Archeologist Richard Freund visited Eastern Connecticut State University on Nov. 15 to present a lecture on “A Secret Tunnel, A Daring Holocaust Escape Attempt: What We Can Learn from the Human Spirit.”
The event was held in the J. Eugene Smith Library and co-sponsored by the Holocaust and Human Rights committee and the intellectual committee of Temple B’nai Israel in memorial of Kristallnacht. Kristallnacht was when the Nazis in Germany torched synagogues, vandalized Jewish homes, schools and businesses and killed close to 100 Jews.
Freund, a professor of Jewish history at the University of Hartford, spoke to audience members about a secret tunnel from a burial pit in Lithuania that his team of archaeologists uncovered. This forgotten tunnel was dug by 80 Jews with their hands and spoons to escape from a Nazi extermination site during World War II. The site in Ponar, Lithuania, holds burial pits and graves where up to 100,000 people were killed and their bodies dumped or burned during the Holocaust.
“We don’t study to find out how many deaths, we study to find out what was lost,” said Freund. “If there was anything we can learn it’s that this was a story of hope and courage.” Using radar and radio waves to scan beneath the ground, researchers found the 100-foot passageway between five and nine feet below the surface. “I wouldn’t put anyone on a higher pedestal,” said Freund. “They were very desperate, but they didn’t give up.”
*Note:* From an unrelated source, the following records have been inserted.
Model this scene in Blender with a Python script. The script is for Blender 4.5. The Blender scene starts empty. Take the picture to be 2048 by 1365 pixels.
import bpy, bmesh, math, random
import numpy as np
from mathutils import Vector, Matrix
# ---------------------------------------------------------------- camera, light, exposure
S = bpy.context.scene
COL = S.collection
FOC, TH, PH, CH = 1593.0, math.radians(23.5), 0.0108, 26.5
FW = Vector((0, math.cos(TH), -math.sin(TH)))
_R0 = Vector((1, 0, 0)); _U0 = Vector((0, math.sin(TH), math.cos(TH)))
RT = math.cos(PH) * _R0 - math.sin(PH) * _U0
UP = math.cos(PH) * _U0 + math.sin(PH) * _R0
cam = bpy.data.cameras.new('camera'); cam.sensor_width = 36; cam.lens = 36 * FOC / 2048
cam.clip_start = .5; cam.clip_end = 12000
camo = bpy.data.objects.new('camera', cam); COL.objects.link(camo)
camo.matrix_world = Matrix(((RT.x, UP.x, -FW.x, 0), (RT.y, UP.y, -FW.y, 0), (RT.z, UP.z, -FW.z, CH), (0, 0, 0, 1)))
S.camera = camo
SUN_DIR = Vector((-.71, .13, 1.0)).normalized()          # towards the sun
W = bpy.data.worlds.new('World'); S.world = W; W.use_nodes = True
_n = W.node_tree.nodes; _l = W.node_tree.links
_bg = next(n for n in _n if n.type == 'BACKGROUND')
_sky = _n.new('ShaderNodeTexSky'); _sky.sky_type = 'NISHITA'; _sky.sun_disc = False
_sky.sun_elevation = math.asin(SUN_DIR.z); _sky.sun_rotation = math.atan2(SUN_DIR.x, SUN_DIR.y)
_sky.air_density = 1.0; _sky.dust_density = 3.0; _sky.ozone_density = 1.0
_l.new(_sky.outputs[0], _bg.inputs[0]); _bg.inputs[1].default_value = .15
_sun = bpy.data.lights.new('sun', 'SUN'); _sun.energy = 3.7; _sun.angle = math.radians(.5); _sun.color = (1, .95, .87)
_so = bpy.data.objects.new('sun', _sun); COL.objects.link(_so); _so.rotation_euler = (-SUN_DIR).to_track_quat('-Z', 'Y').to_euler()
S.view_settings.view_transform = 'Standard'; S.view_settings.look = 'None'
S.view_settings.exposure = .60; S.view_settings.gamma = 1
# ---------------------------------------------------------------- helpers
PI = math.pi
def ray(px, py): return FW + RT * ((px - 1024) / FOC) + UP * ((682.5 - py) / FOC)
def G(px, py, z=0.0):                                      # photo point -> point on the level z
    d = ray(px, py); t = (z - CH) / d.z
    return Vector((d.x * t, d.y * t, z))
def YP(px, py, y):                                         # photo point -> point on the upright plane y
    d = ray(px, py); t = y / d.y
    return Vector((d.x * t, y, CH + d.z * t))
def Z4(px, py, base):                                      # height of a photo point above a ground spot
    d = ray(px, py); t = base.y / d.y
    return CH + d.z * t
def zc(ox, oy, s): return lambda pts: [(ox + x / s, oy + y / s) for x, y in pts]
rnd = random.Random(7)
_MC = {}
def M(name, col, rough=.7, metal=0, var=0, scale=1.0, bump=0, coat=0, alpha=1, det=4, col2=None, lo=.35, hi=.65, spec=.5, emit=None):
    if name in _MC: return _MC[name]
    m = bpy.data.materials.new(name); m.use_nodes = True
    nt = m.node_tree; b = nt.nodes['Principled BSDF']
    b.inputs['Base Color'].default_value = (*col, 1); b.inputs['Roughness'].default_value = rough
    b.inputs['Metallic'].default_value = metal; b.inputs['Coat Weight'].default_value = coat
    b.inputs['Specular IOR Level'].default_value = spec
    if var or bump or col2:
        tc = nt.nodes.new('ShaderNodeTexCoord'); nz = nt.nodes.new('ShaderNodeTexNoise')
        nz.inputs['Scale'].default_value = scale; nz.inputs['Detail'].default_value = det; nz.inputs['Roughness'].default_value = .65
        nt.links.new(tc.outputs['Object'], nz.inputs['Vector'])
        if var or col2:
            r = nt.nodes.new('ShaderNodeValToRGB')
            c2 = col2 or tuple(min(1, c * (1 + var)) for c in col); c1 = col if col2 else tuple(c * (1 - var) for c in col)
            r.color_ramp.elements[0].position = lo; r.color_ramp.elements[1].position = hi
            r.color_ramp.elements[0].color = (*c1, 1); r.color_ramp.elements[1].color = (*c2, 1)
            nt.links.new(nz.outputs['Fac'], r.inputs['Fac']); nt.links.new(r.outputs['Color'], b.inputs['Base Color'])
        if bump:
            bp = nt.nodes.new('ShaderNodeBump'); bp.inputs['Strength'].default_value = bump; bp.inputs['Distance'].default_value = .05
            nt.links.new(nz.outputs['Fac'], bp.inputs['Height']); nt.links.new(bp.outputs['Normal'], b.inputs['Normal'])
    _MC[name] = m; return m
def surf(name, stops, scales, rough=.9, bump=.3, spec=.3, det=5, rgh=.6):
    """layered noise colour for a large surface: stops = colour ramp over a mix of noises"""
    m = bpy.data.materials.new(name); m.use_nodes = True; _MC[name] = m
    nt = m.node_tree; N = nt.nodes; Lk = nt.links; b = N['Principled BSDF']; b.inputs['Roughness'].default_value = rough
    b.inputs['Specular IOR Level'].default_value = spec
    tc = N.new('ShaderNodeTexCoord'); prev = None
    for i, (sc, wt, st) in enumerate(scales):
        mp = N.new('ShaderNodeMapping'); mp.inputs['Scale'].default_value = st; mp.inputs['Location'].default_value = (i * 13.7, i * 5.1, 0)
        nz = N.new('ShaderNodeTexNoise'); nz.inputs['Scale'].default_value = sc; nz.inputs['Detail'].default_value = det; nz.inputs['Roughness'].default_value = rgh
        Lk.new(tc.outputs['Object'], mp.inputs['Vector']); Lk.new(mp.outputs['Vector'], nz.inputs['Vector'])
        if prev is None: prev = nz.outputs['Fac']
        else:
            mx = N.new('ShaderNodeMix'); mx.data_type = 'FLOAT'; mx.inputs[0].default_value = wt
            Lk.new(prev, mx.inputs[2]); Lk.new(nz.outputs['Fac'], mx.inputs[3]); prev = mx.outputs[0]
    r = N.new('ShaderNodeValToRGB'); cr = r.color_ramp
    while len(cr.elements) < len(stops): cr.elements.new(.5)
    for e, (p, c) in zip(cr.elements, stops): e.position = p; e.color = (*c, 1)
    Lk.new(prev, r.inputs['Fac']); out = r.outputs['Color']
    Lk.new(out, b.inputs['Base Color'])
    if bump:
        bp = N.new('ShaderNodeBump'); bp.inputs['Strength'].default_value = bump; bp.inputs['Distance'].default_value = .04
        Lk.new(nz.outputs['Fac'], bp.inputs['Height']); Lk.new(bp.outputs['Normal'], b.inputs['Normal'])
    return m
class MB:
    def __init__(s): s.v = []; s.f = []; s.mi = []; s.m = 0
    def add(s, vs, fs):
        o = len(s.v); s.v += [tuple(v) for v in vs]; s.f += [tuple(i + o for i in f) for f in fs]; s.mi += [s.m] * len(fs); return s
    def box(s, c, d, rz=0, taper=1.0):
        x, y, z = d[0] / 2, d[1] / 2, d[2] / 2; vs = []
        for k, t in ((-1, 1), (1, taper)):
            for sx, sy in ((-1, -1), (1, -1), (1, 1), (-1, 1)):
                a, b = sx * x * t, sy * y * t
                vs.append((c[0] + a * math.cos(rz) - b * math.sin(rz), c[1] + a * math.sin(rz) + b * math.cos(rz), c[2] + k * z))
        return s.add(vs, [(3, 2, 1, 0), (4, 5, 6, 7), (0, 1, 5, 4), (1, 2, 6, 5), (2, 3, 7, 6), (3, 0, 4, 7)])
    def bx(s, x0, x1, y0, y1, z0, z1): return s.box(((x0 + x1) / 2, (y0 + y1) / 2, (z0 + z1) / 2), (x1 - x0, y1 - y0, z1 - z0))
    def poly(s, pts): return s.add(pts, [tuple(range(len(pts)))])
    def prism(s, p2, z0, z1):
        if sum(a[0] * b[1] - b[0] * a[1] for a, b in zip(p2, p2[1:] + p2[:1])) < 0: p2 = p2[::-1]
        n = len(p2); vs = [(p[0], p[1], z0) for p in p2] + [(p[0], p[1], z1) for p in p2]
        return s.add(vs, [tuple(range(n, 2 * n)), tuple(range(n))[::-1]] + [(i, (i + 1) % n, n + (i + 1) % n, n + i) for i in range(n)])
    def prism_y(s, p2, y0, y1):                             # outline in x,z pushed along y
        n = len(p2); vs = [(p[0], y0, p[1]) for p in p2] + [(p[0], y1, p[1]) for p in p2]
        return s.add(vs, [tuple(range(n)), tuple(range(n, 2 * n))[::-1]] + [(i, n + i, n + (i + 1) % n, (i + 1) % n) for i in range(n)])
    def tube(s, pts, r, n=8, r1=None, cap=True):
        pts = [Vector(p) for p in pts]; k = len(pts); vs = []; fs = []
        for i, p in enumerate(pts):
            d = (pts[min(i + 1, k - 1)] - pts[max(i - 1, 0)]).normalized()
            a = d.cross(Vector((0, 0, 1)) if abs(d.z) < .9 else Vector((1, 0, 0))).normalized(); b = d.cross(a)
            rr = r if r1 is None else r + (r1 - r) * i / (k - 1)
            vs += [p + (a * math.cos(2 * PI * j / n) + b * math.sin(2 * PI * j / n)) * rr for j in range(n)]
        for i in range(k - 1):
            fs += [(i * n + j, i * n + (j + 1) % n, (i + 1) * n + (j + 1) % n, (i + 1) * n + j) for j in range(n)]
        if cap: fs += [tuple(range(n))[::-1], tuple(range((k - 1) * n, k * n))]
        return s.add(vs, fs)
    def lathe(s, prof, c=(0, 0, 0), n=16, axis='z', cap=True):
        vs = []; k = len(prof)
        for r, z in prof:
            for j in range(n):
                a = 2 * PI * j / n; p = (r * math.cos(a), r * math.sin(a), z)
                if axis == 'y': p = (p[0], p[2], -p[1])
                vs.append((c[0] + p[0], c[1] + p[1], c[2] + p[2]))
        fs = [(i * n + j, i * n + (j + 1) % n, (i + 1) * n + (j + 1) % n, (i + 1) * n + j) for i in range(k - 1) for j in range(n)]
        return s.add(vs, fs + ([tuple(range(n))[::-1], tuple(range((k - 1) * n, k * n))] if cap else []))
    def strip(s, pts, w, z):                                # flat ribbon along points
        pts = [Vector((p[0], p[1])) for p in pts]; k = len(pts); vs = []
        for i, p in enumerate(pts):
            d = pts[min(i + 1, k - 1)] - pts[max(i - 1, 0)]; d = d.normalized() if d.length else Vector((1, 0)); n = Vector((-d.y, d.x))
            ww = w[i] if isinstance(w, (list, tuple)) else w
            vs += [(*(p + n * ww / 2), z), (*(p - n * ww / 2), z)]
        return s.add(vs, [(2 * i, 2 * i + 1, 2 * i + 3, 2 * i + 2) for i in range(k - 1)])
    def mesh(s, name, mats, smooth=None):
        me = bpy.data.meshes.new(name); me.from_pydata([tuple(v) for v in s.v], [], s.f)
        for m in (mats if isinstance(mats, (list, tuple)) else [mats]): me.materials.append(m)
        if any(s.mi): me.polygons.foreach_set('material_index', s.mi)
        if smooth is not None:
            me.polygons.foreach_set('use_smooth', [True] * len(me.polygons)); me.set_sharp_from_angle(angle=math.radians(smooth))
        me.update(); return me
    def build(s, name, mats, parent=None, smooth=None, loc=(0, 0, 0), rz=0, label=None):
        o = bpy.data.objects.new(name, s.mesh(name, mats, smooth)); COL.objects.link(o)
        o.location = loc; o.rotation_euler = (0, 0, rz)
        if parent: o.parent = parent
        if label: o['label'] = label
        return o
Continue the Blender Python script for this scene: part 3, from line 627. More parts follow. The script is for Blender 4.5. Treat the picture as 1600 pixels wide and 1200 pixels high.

Freund brought students with him on his mission. “It’s important to bring students and train them this way,” said Freund. “They learn a lot more with these hands-on experiences than ever sitting in a classroom and reading about them. They get to touch, feel and really experience what happened and see how their work matters to the people who were lost.”
Freund spoke specifically about a woman who reached out to him hoping to find her family. Freund’s team was able to uncover the bodies of four of her family members. “This was an important find for science,” he said. “We were able to find these four people and that was amazing.”
Eastern students were impressed with Fruend’s presentation. “It was amazing to see what was found,” said Allyson Gyarfas, a senior Education major. “This was part of the Holocaust that isn’t really talked about because it wasn’t a concentration camp. The strength that these people had was amazing and Freund and his team are very intelligent, they were able to give that woman her family back and answers she wouldn’t have been able to have without them.”
The lecture concluded with Freund sharing a short clip from his NOVA, the most-watched primetime science series, documentary on the burial pits and the great synagogue in Vilna, Lithuania, that will be aired on PBS in April 2017.
“This is how great the human spirit is,” said Freund. “I always tell my students that archeology isn’t about the architecture, walls and artifacts; it’s about the people, and at the end of the day these people are our neighbors.”